• _Source data_
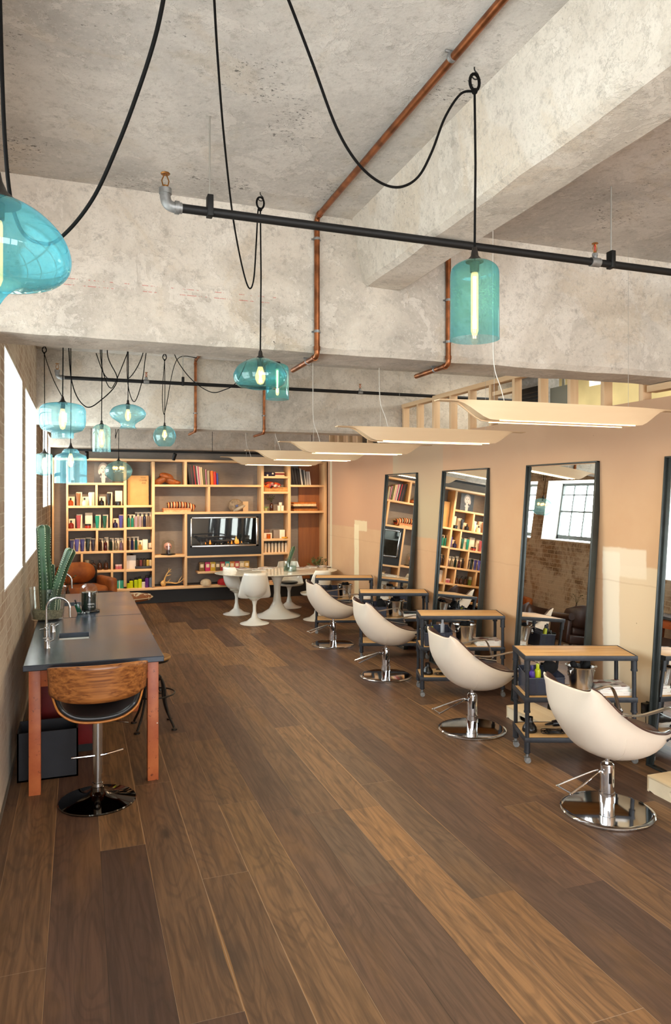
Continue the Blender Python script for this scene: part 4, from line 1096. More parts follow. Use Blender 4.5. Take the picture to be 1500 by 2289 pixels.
# row by row: (px, kind, colour hex, colour word, carton width, carton height)
rows = [
 ('r1', 'top left product cell', [(159, 'squat', '#a3481a', 'amber', 12, 18), (176, 'tube', '#8a5a33', 'bronze', 11, 27), (190, 'squat', '#e9d5b6', 'cream', 12, 18), (204, 'tube', '#efd9bb', 'pale cream', 11, 27)]),
 ('r1', 'top second product cell', [(228, 'squat', '#15161c', 'black', 12, 18), (244.6, 'tube', '#121317', 'black', 10, 27), (264.5, 'jar', '#141414', 'black', 14, 30)]),
 ('r2', 'wide second row cell', [(160, 'squat', '#7c1f17', 'red', 12, 19), (176.5, 'tube', '#a14b4e', 'rose', 11, 28), (197.5, 'jar', '#9c3626', 'brick red', 14, 31), (218.5, 'tube', '#14826a', 'teal', 10, 27), (235, 'tube', '#0f4a36', 'dark green', 10, 27)]),
 ('r2', 'narrow second row cell', [(258.6, 'squat', '#1d1b3f', 'navy', 12, 19), (271.5, 'tube', '#423f8e', 'violet', 10, 27)]),
 ('q2', 'upper tall column cell', [(288.5, 'can', '#1f7a66', 'teal', 7.5, 26), (296.8, 'can', '#24806c', 'sea green', 7.5, 26), (305.4, 'can', '#a08a96', 'lilac', 8, 30.5), (314.6, 'can', '#9a8a8e', 'mauve', 8, 30.5), (324, 'can', '#1e2036', 'navy', 8, 30.5), (333.3, 'can', '#6d5a4a', 'brown', 8, 30.5)]),
 ('r3', 'third row left cell', [(161, 'tube', '#2b2a55', 'navy', 10, 24), (172.7, 'tube', '#4d4a95', 'violet', 10, 26), (185, 'tube', '#37336f', 'indigo', 10, 26), (197.3, 'tube', '#16201c', 'black green', 10, 27), (209, 'tube', '#291c2c', 'plum black', 9, 25)]),
 ('r3', 'third row second cell', [(225.5, 'can', '#2b1a10', 'brown', 8, 25), (237, 'bottle', '#3f0f12', 'dark red', 8, 27), (249, 'can', '#11231b', 'dark green', 8, 25), (261, 'bottle', '#6c6350', 'smoky', 9, 25), (272, 'bottle', '#5e4a5a', 'patterned grey', 8, 25)]),
 ('q3', 'middle tall column cell', [(287.3, 'can', '#3a2413', 'dark brown', 7.5, 27), (296.5, 'can', '#20204a', 'navy', 7.5, 27), (305.3, 'can', '#12463c', 'green', 7.5, 27), (314.3, 'squat', '#a3781e', 'black topped yellow', 7.5, 19), (324.7, 'box', '#efe8d8', 'plain white', 10, 21), (336, 'jar', '#9c8f7c', 'grey', 9, 13)]),
]
for key, cell, L in rows:
    for k, (px, kind, col, word, cw, chh) in enumerate(L):
        who = '%s from left, %s' % (ordn(k), cell)
        if kind == 'box':
            carton(px, key, cw, chh, 'plain white carton, '+who, .12, '#efe8d8'); continue
        carton(px+1, key, cw, chh, 'cream carton behind the %s product, %s' % (word, who))
        dx = -1.0
        if kind == 'tube': tube_(px+dx, key, cw*.88, chh*.93, col, '%s tube, %s' % (word, who))
        elif kind == 'squat': bottle(px+dx, key, cw*.85, chh*.86, col, '%s squat bottle, %s' % (word, who))
        elif kind == 'can': bottle(px+dx, key, cw*.78, chh*.93, col, '%s spray can, %s' % (word, who), 'can', name='spray_can', cat='can')
        elif kind == 'jar': bottle(px+dx, key, cw*.86, chh*.28, col, '%s jar, %s' % (word, who), 'jar', name='jar', cat='jar', cap='#1a1715')
        else: bottle(px+dx, key, cw*.8, chh*.9, col, '%s slim bottle, %s' % (word, who), 'pump')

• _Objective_
Copy the material exactly. Do not include the pictures.

• _Exercise result_
Continue the Blender Python script for this scene: part 4, from line 1096. More parts follow. Use Blender 4.5. Take the picture to be 1500 by 2289 pixels.
# row by row: (px, kind, colour hex, colour word, carton width, carton height)
rows = [
 ('r1', 'top left product cell', [(159, 'squat', '#a3481a', 'amber', 12, 18), (176, 'tube', '#8a5a33', 'bronze', 11, 27), (190, 'squat', '#e9d5b6', 'cream', 12, 18), (204, 'tube', '#efd9bb', 'pale cream', 11, 27)]),
 ('r1', 'top second product cell', [(228, 'squat', '#15161c', 'black', 12, 18), (244.6, 'tube', '#121317', 'black', 10, 27), (264.5, 'jar', '#141414', 'black', 14, 30)]),
 ('r2', 'wide second row cell', [(160, 'squat', '#7c1f17', 'red', 12, 19), (176.5, 'tube', '#a14b4e', 'rose', 11, 28), (197.5, 'jar', '#9c3626', 'brick red', 14, 31), (218.5, 'tube', '#14826a', 'teal', 10, 27), (235, 'tube', '#0f4a36', 'dark green', 10, 27)]),
 ('r2', 'narrow second row cell', [(258.6, 'squat', '#1d1b3f', 'navy', 12, 19), (271.5, 'tube', '#423f8e', 'violet', 10, 27)]),
 ('q2', 'upper tall column cell', [(288.5, 'can', '#1f7a66', 'teal', 7.5, 26), (296.8, 'can', '#24806c', 'sea green', 7.5, 26), (305.4, 'can', '#a08a96', 'lilac', 8, 30.5), (314.6, 'can', '#9a8a8e', 'mauve', 8, 30.5), (324, 'can', '#1e2036', 'navy', 8, 30.5), (333.3, 'can', '#6d5a4a', 'brown', 8, 30.5)]),
 ('r3', 'third row left cell', [(161, 'tube', '#2b2a55', 'navy', 10, 24), (172.7, 'tube', '#4d4a95', 'violet', 10, 26), (185, 'tube', '#37336f', 'indigo', 10, 26), (197.3, 'tube', '#16201c', 'black green', 10, 27), (209, 'tube', '#291c2c', 'plum black', 9, 25)]),
 ('r3', 'third row second cell', [(225.5, 'can', '#2b1a10', 'brown', 8, 25), (237, 'bottle', '#3f0f12', 'dark red', 8, 27), (249, 'can', '#11231b', 'dark green', 8, 25), (261, 'bottle', '#6c6350', 'smoky', 9, 25), (272, 'bottle', '#5e4a5a', 'patterned grey', 8, 25)]),
 ('q3', 'middle tall column cell', [(287.3, 'can', '#3a2413', 'dark brown', 7.5, 27), (296.5, 'can', '#20204a', 'navy', 7.5, 27), (305.3, 'can', '#12463c', 'green', 7.5, 27), (314.3, 'squat', '#a3781e', 'black topped yellow', 7.5, 19), (324.7, 'box', '#efe8d8', 'plain white', 10, 21), (336, 'jar', '#9c8f7c', 'grey', 9, 13)]),
]
for key, cell, L in rows:
    for k, (px, kind, col, word, cw, chh) in enumerate(L):
        who = '%s from left, %s' % (ordn(k), cell)
        if kind == 'box':
            carton(px, key, cw, chh, 'plain white carton, '+who, .12, '#efe8d8'); continue
        carton(px+1, key, cw, chh, 'cream carton behind the %s product, %s' % (word, who))
        dx = -1.0
        if kind == 'tube': tube_(px+dx, key, cw*.88, chh*.93, col, '%s tube, %s' % (word, who))
        elif kind == 'squat': bottle(px+dx, key, cw*.85, chh*.86, col, '%s squat bottle, %s' % (word, who))
        elif kind == 'can': bottle(px+dx, key, cw*.78, chh*.93, col, '%s spray can, %s' % (word, who), 'can', name='spray_can', cat='can')
        elif kind == 'jar': bottle(px+dx, key, cw*.86, chh*.28, col, '%s jar, %s' % (word, who), 'jar', name='jar', cat='jar', cap='#1a1715')
        else: bottle(px+dx, key, cw*.8, chh*.9, col, '%s slim bottle, %s' % (word, who), 'pump')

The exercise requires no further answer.